Problem details
Reproduce all the material exactly, minus any pictures it holds.

Data extract
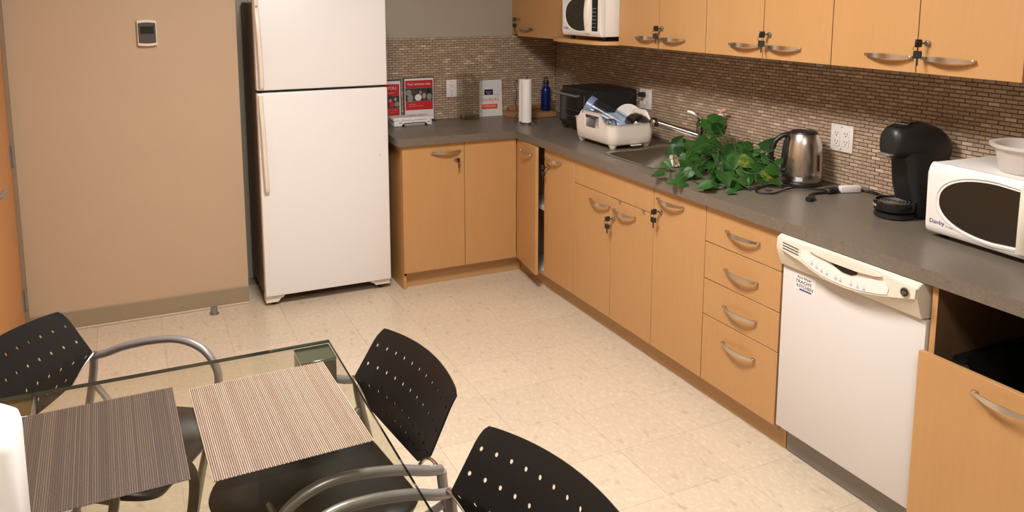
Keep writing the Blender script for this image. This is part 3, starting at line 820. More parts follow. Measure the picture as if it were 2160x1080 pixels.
# ------------------------------------------------------------------ microwaves
def microwave(label, loc, rz, W, D, H, feet, bowl=None):
    """local frame: front face towards -x at x=0, left end (seen from the front) at +y = 0, W along -y"""
    t = thing('microwave', label, 'microwave', loc, rz)
    L = lambda nm, b, m, p=None, **k: part(nm, b, m, p or t, world=False, **k)
    b = NB(); box(b, 0.028, D, -W+0.004, -0.004, feet, feet+H, 0.004, 2); L('case', b, 'plastic')
    # front panel with rounded upper and lower edges
    b = NB()
    prof = [(0.0285, 0), (0.012, 0.0), (0.003, 0.010), (0.0, 0.026), (0.0, H-0.035), (0.004, H-0.012), (0.014, H), (0.0285, H)]
    prism(b, [(x_, feet+z_) for x_, z_ in prof], 1, -W, 0)
    bmesh.ops.bevel(b, geom=[e for e in b.edges if abs(e.verts[0].co.y-e.verts[1].co.y) < 1e-6 and e.is_manifold and (abs(e.verts[0].co.y) < 1e-5 or abs(e.verts[0].co.y+W) < 1e-5)], offset=0.004, segments=2, affect='EDGES')
    f = L('front', b, 'plastic', smooth=45)
    # window: half-oval, flat at the handle side
    def half(cx_, cz_, a_, h_, xr, n=22, pw=0.8):
        pts = []
        for k in range(n+1):
            an = PI/2+PI*k/n
            cc, ss = math.cos(an), math.sin(an)
            pts.append((cx_-a_*cc*(-1)*(-1) if False else cx_+a_*abs(cc)**pw, cz_+h_*math.copysign(abs(ss)**pw, ss)))
        return pts, xr
    yc = -W*0.50; zc = feet+H*0.50
    hy, hz = W*0.40, H*0.385
    outer = [(yc+(hy+0.02)*abs(math.cos(PI/2+PI*k/24))**0.9, zc+0.002+(hz+0.016)*math.copysign(abs(math.sin(PI/2+PI*k/24))**0.9, math.sin(PI/2+PI*k/24))) for k in range(25)]
    inner = [(yc+hy*abs(math.cos(PI/2+PI*k/24))**0.9, zc+hz*math.copysign(abs(math.sin(PI/2+PI*k/24))**0.9, math.sin(PI/2+PI*k/24))) for k in range(25)]
    ex = -W*0.672
    curve_top = (ex, zc+hz*0.93); curve_bot = (ex+0.012, zc-hz*0.93)
    o_ = [(ex, zc+hz*0.93+0.016)]+outer+[(ex+0.012, zc-hz*0.93-0.014)]
    i_ = [curve_top]+inner+[curve_bot]
    b = NB()
    # sunken bevel ring between outer and inner outline
    A = [b.verts.new((-0.0006, p[0], p[1])) for p in o_]; B_ = [b.verts.new((0.006, p[0], p[1])) for p in i_]
    A2 = [b.verts.new((-0.0030, (p[0]+q[0])/2, (p[1]+q[1])/2)) for p, q in zip(o_, i_)]
    for a_, b_ in ((A, A2), (A2, B_)):
        for k in range(len(a_)-1): b.faces.new((a_[k], a_[k+1], b_[k+1], b_[k]))
    L('window_surround', b, 'plastic', f)
    b = NB(); prism(b, i_, 0, -0.0012, 0.0005); L('window', b, 'window', f)
    # bowed vertical handle
    b = NB(); lp = []
    for k in range(13):
        u = k/12; z = feet+0.018+(H-0.036)*u; s = math.sin(PI*u)
        y_ = ex-0.004+0.012*(1-s)-0.0
        lp.append([(-0.001, y_, z), (-0.010-0.018*s, y_-0.002, z), (-0.012-0.018*s, y_-0.010, z), (-0.006-0.010*s, y_-0.030, z), (-0.001, y_-0.034, z)])
    loft(b, lp); L('handle', b, 'cream', f, smooth=60)
    b = NB(); box(b, -0.0015, 0.001, -W*0.79, -W*0.93, feet+0.03, feet+H-0.03, 0.0006); L('control_strip', b, 'blackgloss', f)
    b = NB()
    for k in range(6): 
        for j in range(2): box(b, -0.0022, -0.0014, -W*0.81-j*W*0.05, -W*0.84-j*W*0.05, feet+0.05+0.02*k, feet+0.053+0.02*k)
    L('button_print', b, 'greytext', f)
    b = NB()
    for k in range(8): box(b, 0.12+0.012*k, 0.125+0.012*k, -W+0.0035, -W+0.005, feet+H*0.35, feet+H*0.6)
    L('side_vents', b, 'gap', t)
    bm_ = text_bm('Danby', 0.019, 1.15); bm_.transform(Matrix.Translation((-0.0008, -0.047, feet+0.040)) @ Matrix.Rotation(-PI/2, 4, 'Z') @ Matrix.Rotation(PI/2, 4, 'X')); L('logo_lettering', bm_, 'bluetext', f, smooth=0)
    bm_ = text_bm('Designer', 0.009, 1.1); bm_.transform(Matrix.Translation((-0.0008, -0.098, feet+0.034)) @ Matrix.Rotation(-PI/2, 4, 'Z') @ Matrix.Rotation(PI/2, 4, 'X')); L('logo_lettering', bm_, 'greytext', f, smooth=0)
    for xx in (0.05, D-0.04):
        for yy in (-0.04, -W+0.04):
            b = NB(); lathe(b, [(0.012, 0.0005), (0.014, feet)], xx, yy, 0, 12); L('foot', b, 'black')
    return t
microwave('white microwave on the counter at the right edge, under a plastic tub', (-0.335, -3.165, CT), R(-3.5), 0.495, 0.325, 0.235, 0.018)
microwave('white microwave up on the shelf between the wall cabinets', (-0.452, -0.880, ZU+0.0185), R(0), 0.412, 0.33, 0.238, 0.024)
bx, by, bz = -0.20, -3.42, CT+0.018+0.235+0.001
t = thing('plastic_tub', 'round translucent plastic tub on top of the lower microwave', 'tub', (bx, by, bz))
b = NB(); lathe(b, [(0.086, 0), (0.090, 0.004), (0.106, 0.075), (0.108, 0.078), (0.122, 0.080), (0.123, 0.088), (0.117, 0.090), (0.106, 0.087), (0.086, 0.006), (0.082, 0.004)], bx, by, bz, 40)
part('tub_body', b, 'milky', t, smooth=50)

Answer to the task
Keep writing the Blender script for this image. This is part 3, starting at line 820. More parts follow. Measure the picture as if it were 2160x1080 pixels.
# ------------------------------------------------------------------ microwaves
def microwave(label, loc, rz, W, D, H, feet, bowl=None):
    """local frame: front face towards -x at x=0, left end (seen from the front) at +y = 0, W along -y"""
    t = thing('microwave', label, 'microwave', loc, rz)
    L = lambda nm, b, m, p=None, **k: part(nm, b, m, p or t, world=False, **k)
    b = NB(); box(b, 0.028, D, -W+0.004, -0.004, feet, feet+H, 0.004, 2); L('case', b, 'plastic')
    # front panel with rounded upper and lower edges
    b = NB()
    prof = [(0.0285, 0), (0.012, 0.0), (0.003, 0.010), (0.0, 0.026), (0.0, H-0.035), (0.004, H-0.012), (0.014, H), (0.0285, H)]
    prism(b, [(x_, feet+z_) for x_, z_ in prof], 1, -W, 0)
    bmesh.ops.bevel(b, geom=[e for e in b.edges if abs(e.verts[0].co.y-e.verts[1].co.y) < 1e-6 and e.is_manifold and (abs(e.verts[0].co.y) < 1e-5 or abs(e.verts[0].co.y+W) < 1e-5)], offset=0.004, segments=2, affect='EDGES')
    f = L('front', b, 'plastic', smooth=45)
    # window: half-oval, flat at the handle side
    def half(cx_, cz_, a_, h_, xr, n=22, pw=0.8):
        pts = []
        for k in range(n+1):
            an = PI/2+PI*k/n
            cc, ss = math.cos(an), math.sin(an)
            pts.append((cx_-a_*cc*(-1)*(-1) if False else cx_+a_*abs(cc)**pw, cz_+h_*math.copysign(abs(ss)**pw, ss)))
        return pts, xr
    yc = -W*0.50; zc = feet+H*0.50
    hy, hz = W*0.40, H*0.385
    outer = [(yc+(hy+0.02)*abs(math.cos(PI/2+PI*k/24))**0.9, zc+0.002+(hz+0.016)*math.copysign(abs(math.sin(PI/2+PI*k/24))**0.9, math.sin(PI/2+PI*k/24))) for k in range(25)]
    inner = [(yc+hy*abs(math.cos(PI/2+PI*k/24))**0.9, zc+hz*math.copysign(abs(math.sin(PI/2+PI*k/24))**0.9, math.sin(PI/2+PI*k/24))) for k in range(25)]
    ex = -W*0.672
    curve_top = (ex, zc+hz*0.93); curve_bot = (ex+0.012, zc-hz*0.93)
    o_ = [(ex, zc+hz*0.93+0.016)]+outer+[(ex+0.012, zc-hz*0.93-0.014)]
    i_ = [curve_top]+inner+[curve_bot]
    b = NB()
    # sunken bevel ring between outer and inner outline
    A = [b.verts.new((-0.0006, p[0], p[1])) for p in o_]; B_ = [b.verts.new((0.006, p[0], p[1])) for p in i_]
    A2 = [b.verts.new((-0.0030, (p[0]+q[0])/2, (p[1]+q[1])/2)) for p, q in zip(o_, i_)]
    for a_, b_ in ((A, A2), (A2, B_)):
        for k in range(len(a_)-1): b.faces.new((a_[k], a_[k+1], b_[k+1], b_[k]))
    L('window_surround', b, 'plastic', f)
    b = NB(); prism(b, i_, 0, -0.0012, 0.0005); L('window', b, 'window', f)
    # bowed vertical handle
    b = NB(); lp = []
    for k in range(13):
        u = k/12; z = feet+0.018+(H-0.036)*u; s = math.sin(PI*u)
        y_ = ex-0.004+0.012*(1-s)-0.0
        lp.append([(-0.001, y_, z), (-0.010-0.018*s, y_-0.002, z), (-0.012-0.018*s, y_-0.010, z), (-0.006-0.010*s, y_-0.030, z), (-0.001, y_-0.034, z)])
    loft(b, lp); L('handle', b, 'cream', f, smooth=60)
    b = NB(); box(b, -0.0015, 0.001, -W*0.79, -W*0.93, feet+0.03, feet+H-0.03, 0.0006); L('control_strip', b, 'blackgloss', f)
    b = NB()
    for k in range(6): 
        for j in range(2): box(b, -0.0022, -0.0014, -W*0.81-j*W*0.05, -W*0.84-j*W*0.05, feet+0.05+0.02*k, feet+0.053+0.02*k)
    L('button_print', b, 'greytext', f)
    b = NB()
    for k in range(8): box(b, 0.12+0.012*k, 0.125+0.012*k, -W+0.0035, -W+0.005, feet+H*0.35, feet+H*0.6)
    L('side_vents', b, 'gap', t)
    bm_ = text_bm('Danby', 0.019, 1.15); bm_.transform(Matrix.Translation((-0.0008, -0.047, feet+0.040)) @ Matrix.Rotation(-PI/2, 4, 'Z') @ Matrix.Rotation(PI/2, 4, 'X')); L('logo_lettering', bm_, 'bluetext', f, smooth=0)
    bm_ = text_bm('Designer', 0.009, 1.1); bm_.transform(Matrix.Translation((-0.0008, -0.098, feet+0.034)) @ Matrix.Rotation(-PI/2, 4, 'Z') @ Matrix.Rotation(PI/2, 4, 'X')); L('logo_lettering', bm_, 'greytext', f, smooth=0)
    for xx in (0.05, D-0.04):
        for yy in (-0.04, -W+0.04):
            b = NB(); lathe(b, [(0.012, 0.0005), (0.014, feet)], xx, yy, 0, 12); L('foot', b, 'black')
    return t
microwave('white microwave on the counter at the right edge, under a plastic tub', (-0.335, -3.165, CT), R(-3.5), 0.495, 0.325, 0.235, 0.018)
microwave('white microwave up on the shelf between the wall cabinets', (-0.452, -0.880, ZU+0.0185), R(0), 0.412, 0.33, 0.238, 0.024)
bx, by, bz = -0.20, -3.42, CT+0.018+0.235+0.001
t = thing('plastic_tub', 'round translucent plastic tub on top of the lower microwave', 'tub', (bx, by, bz))
b = NB(); lathe(b, [(0.086, 0), (0.090, 0.004), (0.106, 0.075), (0.108, 0.078), (0.122, 0.080), (0.123, 0.088), (0.117, 0.090), (0.106, 0.087), (0.086, 0.006), (0.082, 0.004)], bx, by, bz, 40)
part('tub_body', b, 'milky', t, smooth=50)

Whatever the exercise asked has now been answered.